What’s happening? Actually it is very easy to fix. You simply need to add the .profile file to your home directory. The profile file is something that is executed each time you login. It is like the old Windows autoexec.bat file.
Here is the text for the file, and an addition I made to make life easier. Using a text editor of choice (gedit, nano, or….vi) create a .profile file.
# ~/.profile: executed by the command interpreter for login shells.
# This file is not read by bash(1), if ~/.bash_profile or ~/.bash_login
# exists.
# see /usr/share/doc/bash/examples/startup-files for examples.
# the files are located in the bash-doc package.

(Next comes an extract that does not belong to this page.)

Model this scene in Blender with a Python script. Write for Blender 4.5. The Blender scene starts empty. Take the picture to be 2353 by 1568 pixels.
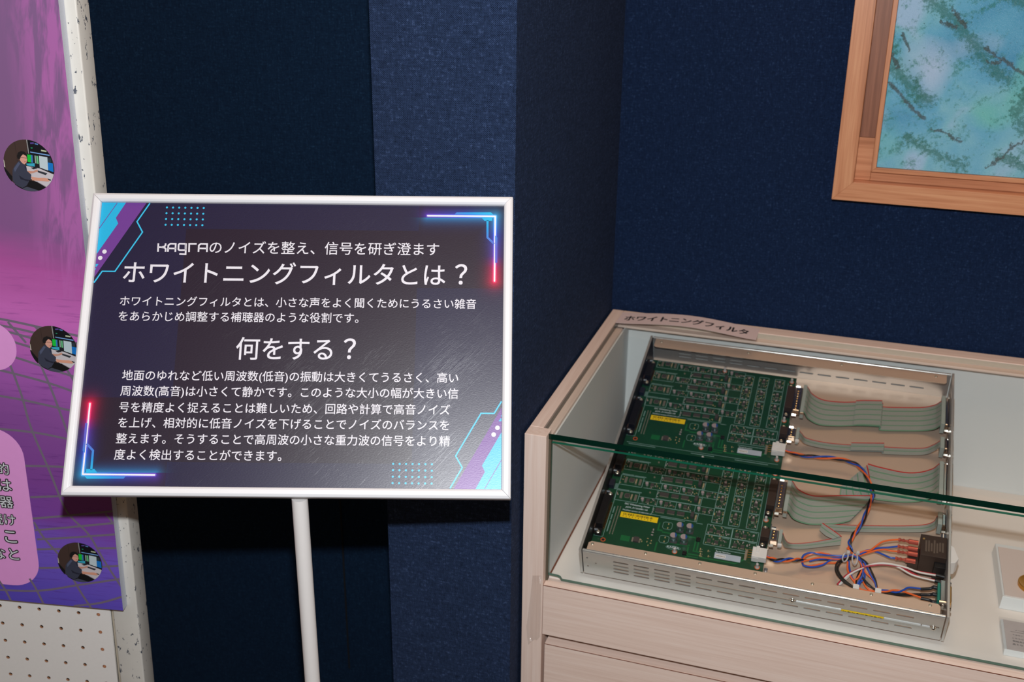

# the default umask is set in /etc/profile; for setting the umask
# for ssh logins, install and configure the libpam-umask package.
#umask 022
# if running bash
if [ -n "$BASH_VERSION" ]; then
# include .bashrc if it exists
if [ -f "$HOME/.bashrc" ]; then
. "$HOME/.bashrc"
fi
fi
# set PATH so it includes user's private bin if it exists
if [ -d "$HOME/bin" ] ; then
#
# add /sbin to the path so we can use things like ifconfig
# without have to do sudo or getting
# bash: ifconfig: No such file or directory
# PATH="$HOME/bin:$PATH"
#
PATH="$HOME/bin:/sbin:$PATH"
fi
After you create the file, log out, and back in again, and the bash aliases will work over ssh.